Okay, it’s not “what to wear.”
But it is related.
Every woman that I know has boundaries around what she will allow herself to wear. Some things are just too low-cut, too tight, too skimpy, or too provocative. At the same time, every woman wants to look and feel pretty, cute, and attractive.
This creates problems. Because wherever you draw your line, chances are there are some clothes that will come awfully close to your boundary on either side – either it makes you look great, but it might be over the line, or it’s within your line, but doesn’t make you look as great as you feel you could look.
Welcome to the world of tzniyus.
The word “tzniyus” (TZNEE-yus), also pronounced “tzniyut” (tznee-OOT), is often mistranslated. It’s a very positive character trait, and is a combination of dignity, privacy, and self-respect. Not oversharing. No TMI. Boundaries. You may hear it translated as “modesty” which is only one aspect of this trait. It applies to men and women in different ways and impacts every facet of reality, including, but not limited to, speech, thought, comportment, dress, and attitude.
When a woman in particular tries to incorporate tzniyus into her dress, she may find herself struggling with what looks good, but not too provocative. This is very tough, because every woman has an individual sense of style, which is a good thing, and because the fashion world around us is so weird and capricious and markets women in incredibly stupid ways.

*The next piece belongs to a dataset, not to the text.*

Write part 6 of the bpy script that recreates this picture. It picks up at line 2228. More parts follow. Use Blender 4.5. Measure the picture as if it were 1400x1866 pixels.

This is something I think about a lot.
On the one hand, I follow halacha [Jewish law], and it’s my Bible. So tzniyus means skirts only, and covering my knee or longer. It means tops will always cover my collar bone, and it means my arms will be covered till at least the elbow. I’m proud that I dress this way. I am indentifiable as an observant Jew and I feel self-respect towards my body. But there are so many other dragons to slay.
How tight? How bright? How head-turning? What am I trying to communicate about myself? Am I succeeding? I’m not immune to fashion; are you? As the styles change, do my values? Are pointy shoes really weird or do I just think they’re weird because I haven’t seen them enough? Will pop culture change how I view my body image? Is it better to look like everyone else, or is it important or healthy for me to be different?
Do you struggle with this, fellow females? Where are your boundaries? How do you deal?
Ahh, great post. This is something that I have struggled with as I have become more comfortable in my observance. When I was just becoming frum, I basically wore what I considered the "frum uniform," which was button-up shirts and duty-length skirts that weren't subject to the whims of trends and fashion, but functional and wholly tznius.
However, I started to feel frumpy. Though some ladies look very dignified with this look, it's just not for me. So I started to dress a little more fashionably, but then I realized that I was stepping into a whole lotta grey area.
So, now I try to get things which aren't too tight, or too loud, or too short, or that I will feel self-conscious in. I try to go for classy more than trendy, but I also want to feel cute and attractive. It's a work in progress.
I've found that I've purchased items that I love, but only wear them a couple times because when I wear them, I realize that I am over my personal boundary line. And then they sit in my closet for ages until I have the courage to give them away.